§ **AIM**: Repeat verbatim, and only, the lines of the data below, beginning at the line that contains "Reconstruct this image" and stopping after the line that contains "nt.links.new(a, b)".

§ **DATASET EXTRACT**:
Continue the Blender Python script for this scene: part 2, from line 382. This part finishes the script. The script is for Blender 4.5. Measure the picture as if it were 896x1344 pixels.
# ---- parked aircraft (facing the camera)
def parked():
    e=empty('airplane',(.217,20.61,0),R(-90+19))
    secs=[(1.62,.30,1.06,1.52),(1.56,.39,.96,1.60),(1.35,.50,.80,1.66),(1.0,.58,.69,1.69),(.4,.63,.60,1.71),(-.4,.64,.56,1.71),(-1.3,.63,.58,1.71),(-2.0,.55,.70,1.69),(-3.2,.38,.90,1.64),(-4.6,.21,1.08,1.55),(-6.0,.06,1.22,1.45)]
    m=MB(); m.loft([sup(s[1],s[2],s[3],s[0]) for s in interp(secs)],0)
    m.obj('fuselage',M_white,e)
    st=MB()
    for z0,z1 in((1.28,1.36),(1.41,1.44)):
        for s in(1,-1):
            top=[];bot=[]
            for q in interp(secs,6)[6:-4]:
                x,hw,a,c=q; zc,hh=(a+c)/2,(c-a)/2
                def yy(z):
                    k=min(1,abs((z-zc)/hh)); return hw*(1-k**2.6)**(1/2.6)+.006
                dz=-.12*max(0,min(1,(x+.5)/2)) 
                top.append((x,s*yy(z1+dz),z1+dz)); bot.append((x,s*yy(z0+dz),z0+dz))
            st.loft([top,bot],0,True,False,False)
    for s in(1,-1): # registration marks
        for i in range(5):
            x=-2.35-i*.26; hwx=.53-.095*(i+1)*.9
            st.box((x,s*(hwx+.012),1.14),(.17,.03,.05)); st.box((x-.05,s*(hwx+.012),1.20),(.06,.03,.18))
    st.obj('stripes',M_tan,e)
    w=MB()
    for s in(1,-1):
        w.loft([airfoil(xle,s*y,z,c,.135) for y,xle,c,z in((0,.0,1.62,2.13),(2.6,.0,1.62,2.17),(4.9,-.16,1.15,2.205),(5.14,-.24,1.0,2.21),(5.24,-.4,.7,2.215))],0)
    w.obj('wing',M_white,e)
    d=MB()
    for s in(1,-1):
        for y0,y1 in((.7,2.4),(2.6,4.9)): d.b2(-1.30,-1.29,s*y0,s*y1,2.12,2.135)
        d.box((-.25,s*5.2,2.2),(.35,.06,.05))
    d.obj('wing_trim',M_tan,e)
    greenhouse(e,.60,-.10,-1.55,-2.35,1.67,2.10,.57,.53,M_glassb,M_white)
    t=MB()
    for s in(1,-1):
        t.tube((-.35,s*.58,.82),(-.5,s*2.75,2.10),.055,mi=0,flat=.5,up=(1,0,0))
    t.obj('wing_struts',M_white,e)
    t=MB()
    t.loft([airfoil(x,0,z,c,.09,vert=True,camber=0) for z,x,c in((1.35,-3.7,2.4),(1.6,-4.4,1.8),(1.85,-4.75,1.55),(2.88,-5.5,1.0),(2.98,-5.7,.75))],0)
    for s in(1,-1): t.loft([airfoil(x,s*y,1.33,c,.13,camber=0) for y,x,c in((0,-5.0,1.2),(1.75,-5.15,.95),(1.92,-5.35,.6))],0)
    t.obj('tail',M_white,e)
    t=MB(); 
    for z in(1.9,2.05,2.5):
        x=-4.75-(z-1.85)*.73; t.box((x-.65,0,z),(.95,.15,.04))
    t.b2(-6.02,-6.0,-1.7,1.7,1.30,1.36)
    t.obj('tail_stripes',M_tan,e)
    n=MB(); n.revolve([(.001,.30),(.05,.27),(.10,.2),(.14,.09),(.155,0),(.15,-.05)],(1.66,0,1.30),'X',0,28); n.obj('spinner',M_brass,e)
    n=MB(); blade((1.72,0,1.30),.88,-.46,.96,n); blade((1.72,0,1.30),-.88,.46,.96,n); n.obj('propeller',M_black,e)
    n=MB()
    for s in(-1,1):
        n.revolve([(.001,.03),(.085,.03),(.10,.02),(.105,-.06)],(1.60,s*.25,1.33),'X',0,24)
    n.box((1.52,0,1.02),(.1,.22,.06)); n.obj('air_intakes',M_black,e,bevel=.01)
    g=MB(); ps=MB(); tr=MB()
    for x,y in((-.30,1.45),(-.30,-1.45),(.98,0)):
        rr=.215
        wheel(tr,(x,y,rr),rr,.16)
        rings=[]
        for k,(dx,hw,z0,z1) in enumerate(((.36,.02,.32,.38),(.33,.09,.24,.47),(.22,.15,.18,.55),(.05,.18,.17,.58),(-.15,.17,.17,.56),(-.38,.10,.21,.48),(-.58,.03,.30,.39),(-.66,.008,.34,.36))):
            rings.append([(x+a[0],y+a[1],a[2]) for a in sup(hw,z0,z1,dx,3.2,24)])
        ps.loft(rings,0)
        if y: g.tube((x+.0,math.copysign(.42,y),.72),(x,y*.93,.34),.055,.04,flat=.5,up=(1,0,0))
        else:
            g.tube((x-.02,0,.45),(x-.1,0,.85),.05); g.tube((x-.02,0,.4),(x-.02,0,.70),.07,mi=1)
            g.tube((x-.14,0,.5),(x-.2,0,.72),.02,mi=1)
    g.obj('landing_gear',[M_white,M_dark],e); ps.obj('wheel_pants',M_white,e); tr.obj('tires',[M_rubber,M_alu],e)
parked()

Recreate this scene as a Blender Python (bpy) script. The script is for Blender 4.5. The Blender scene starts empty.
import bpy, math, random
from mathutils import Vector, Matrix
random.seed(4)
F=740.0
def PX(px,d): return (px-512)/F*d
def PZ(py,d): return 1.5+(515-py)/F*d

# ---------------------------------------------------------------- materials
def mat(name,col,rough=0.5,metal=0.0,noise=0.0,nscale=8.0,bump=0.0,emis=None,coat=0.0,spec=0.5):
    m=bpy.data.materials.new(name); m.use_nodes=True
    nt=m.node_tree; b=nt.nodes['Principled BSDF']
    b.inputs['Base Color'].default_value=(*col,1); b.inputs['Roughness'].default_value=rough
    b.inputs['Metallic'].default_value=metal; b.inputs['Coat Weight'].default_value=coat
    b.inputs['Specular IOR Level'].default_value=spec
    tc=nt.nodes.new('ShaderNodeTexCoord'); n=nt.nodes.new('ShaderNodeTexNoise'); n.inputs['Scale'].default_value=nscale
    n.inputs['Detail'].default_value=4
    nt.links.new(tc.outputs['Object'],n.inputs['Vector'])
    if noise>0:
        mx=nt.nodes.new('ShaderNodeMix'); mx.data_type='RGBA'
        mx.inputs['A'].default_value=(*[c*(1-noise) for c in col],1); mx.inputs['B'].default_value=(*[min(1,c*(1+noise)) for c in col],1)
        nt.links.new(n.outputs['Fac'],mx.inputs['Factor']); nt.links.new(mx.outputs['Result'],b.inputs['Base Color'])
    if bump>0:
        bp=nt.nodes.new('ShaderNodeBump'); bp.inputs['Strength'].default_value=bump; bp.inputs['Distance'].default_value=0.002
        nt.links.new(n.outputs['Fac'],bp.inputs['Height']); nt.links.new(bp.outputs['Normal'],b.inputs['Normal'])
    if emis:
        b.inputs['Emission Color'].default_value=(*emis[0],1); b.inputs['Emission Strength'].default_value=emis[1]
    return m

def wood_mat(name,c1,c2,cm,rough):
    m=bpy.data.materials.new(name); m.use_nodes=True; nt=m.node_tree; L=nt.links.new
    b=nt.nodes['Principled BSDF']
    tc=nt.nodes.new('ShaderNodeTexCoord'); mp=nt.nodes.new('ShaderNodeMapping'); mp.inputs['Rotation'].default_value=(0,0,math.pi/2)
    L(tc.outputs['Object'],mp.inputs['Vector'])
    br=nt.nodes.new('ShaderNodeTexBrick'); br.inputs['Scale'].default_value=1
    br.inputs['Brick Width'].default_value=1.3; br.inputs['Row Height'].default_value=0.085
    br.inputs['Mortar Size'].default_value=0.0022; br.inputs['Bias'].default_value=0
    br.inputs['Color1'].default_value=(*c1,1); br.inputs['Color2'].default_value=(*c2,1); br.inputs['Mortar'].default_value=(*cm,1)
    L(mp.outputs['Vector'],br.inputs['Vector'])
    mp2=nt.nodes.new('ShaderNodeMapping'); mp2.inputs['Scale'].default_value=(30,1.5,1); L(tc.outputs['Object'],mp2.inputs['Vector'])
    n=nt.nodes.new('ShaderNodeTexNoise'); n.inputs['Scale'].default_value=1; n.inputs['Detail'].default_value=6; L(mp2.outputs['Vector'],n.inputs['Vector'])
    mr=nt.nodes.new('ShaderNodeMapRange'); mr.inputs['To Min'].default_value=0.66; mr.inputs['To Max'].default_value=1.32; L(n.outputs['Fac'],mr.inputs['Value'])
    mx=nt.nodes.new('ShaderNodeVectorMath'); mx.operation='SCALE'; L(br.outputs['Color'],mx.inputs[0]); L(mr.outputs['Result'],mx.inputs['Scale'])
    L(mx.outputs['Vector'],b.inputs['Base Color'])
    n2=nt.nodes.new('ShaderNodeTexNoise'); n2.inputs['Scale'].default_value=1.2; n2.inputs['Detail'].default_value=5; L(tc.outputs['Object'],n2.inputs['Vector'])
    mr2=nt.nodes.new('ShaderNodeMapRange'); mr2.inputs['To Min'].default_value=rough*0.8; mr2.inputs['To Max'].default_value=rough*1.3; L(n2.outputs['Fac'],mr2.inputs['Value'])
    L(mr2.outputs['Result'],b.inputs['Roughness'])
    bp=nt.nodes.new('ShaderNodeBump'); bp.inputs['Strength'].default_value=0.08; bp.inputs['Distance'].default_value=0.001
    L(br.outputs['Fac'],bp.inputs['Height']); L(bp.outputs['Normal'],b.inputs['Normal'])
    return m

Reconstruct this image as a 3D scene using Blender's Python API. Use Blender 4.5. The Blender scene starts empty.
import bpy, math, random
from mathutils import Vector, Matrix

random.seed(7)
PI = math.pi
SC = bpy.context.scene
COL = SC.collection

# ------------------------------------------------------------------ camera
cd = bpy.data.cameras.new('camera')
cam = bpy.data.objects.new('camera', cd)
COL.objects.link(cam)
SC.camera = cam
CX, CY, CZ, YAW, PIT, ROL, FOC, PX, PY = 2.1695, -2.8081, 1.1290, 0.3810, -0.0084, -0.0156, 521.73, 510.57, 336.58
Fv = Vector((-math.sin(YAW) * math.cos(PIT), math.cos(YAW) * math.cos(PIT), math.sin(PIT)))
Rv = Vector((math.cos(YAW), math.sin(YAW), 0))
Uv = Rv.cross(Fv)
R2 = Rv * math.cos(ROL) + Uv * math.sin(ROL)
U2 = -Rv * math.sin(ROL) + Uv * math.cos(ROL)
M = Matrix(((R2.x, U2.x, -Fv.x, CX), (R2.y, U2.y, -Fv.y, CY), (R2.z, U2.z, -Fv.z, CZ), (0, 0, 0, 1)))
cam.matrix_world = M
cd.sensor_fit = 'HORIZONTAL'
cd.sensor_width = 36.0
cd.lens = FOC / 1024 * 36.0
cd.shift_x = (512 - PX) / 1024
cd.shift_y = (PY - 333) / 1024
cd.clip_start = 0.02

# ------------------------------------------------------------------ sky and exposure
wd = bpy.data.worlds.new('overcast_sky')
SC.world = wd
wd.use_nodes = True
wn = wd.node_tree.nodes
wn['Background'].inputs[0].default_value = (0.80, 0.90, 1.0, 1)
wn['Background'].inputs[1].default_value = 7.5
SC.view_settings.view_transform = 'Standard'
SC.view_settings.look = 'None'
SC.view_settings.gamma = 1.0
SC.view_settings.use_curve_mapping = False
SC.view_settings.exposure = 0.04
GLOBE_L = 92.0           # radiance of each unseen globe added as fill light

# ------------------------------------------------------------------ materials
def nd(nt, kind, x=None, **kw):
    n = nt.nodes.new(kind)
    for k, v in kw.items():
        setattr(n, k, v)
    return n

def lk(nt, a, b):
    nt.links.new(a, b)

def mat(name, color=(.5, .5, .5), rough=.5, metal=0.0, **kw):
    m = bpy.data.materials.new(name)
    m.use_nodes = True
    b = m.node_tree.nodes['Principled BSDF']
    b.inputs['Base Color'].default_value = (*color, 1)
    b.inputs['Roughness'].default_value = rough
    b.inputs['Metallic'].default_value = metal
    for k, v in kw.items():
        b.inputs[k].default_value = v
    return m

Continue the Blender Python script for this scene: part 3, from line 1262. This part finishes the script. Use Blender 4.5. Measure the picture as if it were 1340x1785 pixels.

§ **TASK SOLUTION**:
Reconstruct this image as a 3D scene using Blender's Python API. Use Blender 4.5. The Blender scene starts empty.
import bpy, math, random
from mathutils import Vector, Matrix

random.seed(7)
PI = math.pi
SC = bpy.context.scene
COL = SC.collection

# ------------------------------------------------------------------ camera
cd = bpy.data.cameras.new('camera')
cam = bpy.data.objects.new('camera', cd)
COL.objects.link(cam)
SC.camera = cam
CX, CY, CZ, YAW, PIT, ROL, FOC, PX, PY = 2.1695, -2.8081, 1.1290, 0.3810, -0.0084, -0.0156, 521.73, 510.57, 336.58
Fv = Vector((-math.sin(YAW) * math.cos(PIT), math.cos(YAW) * math.cos(PIT), math.sin(PIT)))
Rv = Vector((math.cos(YAW), math.sin(YAW), 0))
Uv = Rv.cross(Fv)
R2 = Rv * math.cos(ROL) + Uv * math.sin(ROL)
U2 = -Rv * math.sin(ROL) + Uv * math.cos(ROL)
M = Matrix(((R2.x, U2.x, -Fv.x, CX), (R2.y, U2.y, -Fv.y, CY), (R2.z, U2.z, -Fv.z, CZ), (0, 0, 0, 1)))
cam.matrix_world = M
cd.sensor_fit = 'HORIZONTAL'
cd.sensor_width = 36.0
cd.lens = FOC / 1024 * 36.0
cd.shift_x = (512 - PX) / 1024
cd.shift_y = (PY - 333) / 1024
cd.clip_start = 0.02

# ------------------------------------------------------------------ sky and exposure
wd = bpy.data.worlds.new('overcast_sky')
SC.world = wd
wd.use_nodes = True
wn = wd.node_tree.nodes
wn['Background'].inputs[0].default_value = (0.80, 0.90, 1.0, 1)
wn['Background'].inputs[1].default_value = 7.5
SC.view_settings.view_transform = 'Standard'
SC.view_settings.look = 'None'
SC.view_settings.gamma = 1.0
SC.view_settings.use_curve_mapping = False
SC.view_settings.exposure = 0.04
GLOBE_L = 92.0           # radiance of each unseen globe added as fill light

# ------------------------------------------------------------------ materials
def nd(nt, kind, x=None, **kw):
    n = nt.nodes.new(kind)
    for k, v in kw.items():
        setattr(n, k, v)
    return n

def lk(nt, a, b):
    nt.links.new(a, b)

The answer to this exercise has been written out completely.